According to what Unity reps said elsewhere, they have no way of knowing what’s a bought install, what’s a demo, what’s a charity bundle, what’s a pirated install, and what is someone loading a webpage with a WebGL program integrated (every page view = 1 install).
Instead, they want to estimate how much people owe them. Using secret methods with no accountability.
Now I can finally download a game 100000x to bankrupt a game company, just like they always said we could.
Well you would just have to download it once. But install it 1000000 times. Sounds like a lot of work.
Not if you automate it with a good script and run it on a few machines at a time.
Virtualization is the key. Multiple VMs, installing, uninstalling, reinstalling.
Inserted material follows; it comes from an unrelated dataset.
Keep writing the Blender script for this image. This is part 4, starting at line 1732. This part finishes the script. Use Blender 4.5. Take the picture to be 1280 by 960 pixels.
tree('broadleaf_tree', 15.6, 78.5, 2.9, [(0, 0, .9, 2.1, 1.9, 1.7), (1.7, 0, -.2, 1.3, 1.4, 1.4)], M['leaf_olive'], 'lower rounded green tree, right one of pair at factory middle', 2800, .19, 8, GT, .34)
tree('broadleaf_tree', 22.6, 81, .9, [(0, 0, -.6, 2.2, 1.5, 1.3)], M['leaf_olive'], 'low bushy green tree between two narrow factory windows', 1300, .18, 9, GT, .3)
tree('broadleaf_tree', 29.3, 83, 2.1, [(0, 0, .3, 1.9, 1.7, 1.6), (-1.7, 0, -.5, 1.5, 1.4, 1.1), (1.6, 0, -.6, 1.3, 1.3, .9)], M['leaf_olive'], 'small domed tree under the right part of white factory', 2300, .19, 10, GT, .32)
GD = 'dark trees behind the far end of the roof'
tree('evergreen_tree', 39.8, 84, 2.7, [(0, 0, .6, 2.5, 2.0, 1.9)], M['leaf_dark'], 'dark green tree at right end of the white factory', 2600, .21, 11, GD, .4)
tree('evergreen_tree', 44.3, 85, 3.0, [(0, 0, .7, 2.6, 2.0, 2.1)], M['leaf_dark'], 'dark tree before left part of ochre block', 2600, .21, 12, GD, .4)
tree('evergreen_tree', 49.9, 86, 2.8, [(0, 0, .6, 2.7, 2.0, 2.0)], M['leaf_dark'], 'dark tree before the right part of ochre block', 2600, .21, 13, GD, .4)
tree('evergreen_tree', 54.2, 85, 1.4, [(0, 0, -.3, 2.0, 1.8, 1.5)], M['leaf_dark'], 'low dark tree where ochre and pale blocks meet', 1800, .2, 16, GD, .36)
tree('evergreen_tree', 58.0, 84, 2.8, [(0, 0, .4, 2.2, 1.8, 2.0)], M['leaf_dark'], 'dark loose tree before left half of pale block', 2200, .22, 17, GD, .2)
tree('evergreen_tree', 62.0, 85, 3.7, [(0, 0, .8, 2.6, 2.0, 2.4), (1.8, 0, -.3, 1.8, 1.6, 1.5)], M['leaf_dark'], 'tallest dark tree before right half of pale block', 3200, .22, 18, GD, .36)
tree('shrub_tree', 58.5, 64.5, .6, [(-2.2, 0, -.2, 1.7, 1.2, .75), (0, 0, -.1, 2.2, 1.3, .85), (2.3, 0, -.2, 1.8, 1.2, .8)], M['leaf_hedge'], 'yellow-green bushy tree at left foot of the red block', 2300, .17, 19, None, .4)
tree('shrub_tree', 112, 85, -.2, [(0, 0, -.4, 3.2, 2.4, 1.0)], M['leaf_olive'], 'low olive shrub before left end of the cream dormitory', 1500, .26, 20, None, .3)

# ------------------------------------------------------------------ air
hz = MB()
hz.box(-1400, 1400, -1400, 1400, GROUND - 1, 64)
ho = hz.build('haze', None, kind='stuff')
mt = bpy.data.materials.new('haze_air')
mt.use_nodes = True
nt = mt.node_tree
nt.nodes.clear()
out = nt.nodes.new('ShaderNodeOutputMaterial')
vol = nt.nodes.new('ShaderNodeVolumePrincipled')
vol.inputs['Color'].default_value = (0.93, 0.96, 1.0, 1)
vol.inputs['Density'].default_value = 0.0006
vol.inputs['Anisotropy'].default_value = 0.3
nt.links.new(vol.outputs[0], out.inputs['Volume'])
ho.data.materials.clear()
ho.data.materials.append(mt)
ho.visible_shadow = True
All points made in that post are LMAO.
They estimate the installs. Or least thats what remains between they wont track installs and they have a proprietary data model to calculate them.
Enshittification takes its course.
If they could tell an install is pirated then they would lock it down
They either count all installs as legitimate or pirated copies are not picked up by their telemetry
It would mean every Unity game was not-so-secretly shipped with code that phones home to the Unity company upon install.
Either they’ve been egregiously spying on gamers for years (and by extension, game developers using Unity have just been fine with that), or they’re lying through their teeth.
They can obviously track pirated installs.
They use computational predictions and quantum mathematical calculations through a software called trust me bro.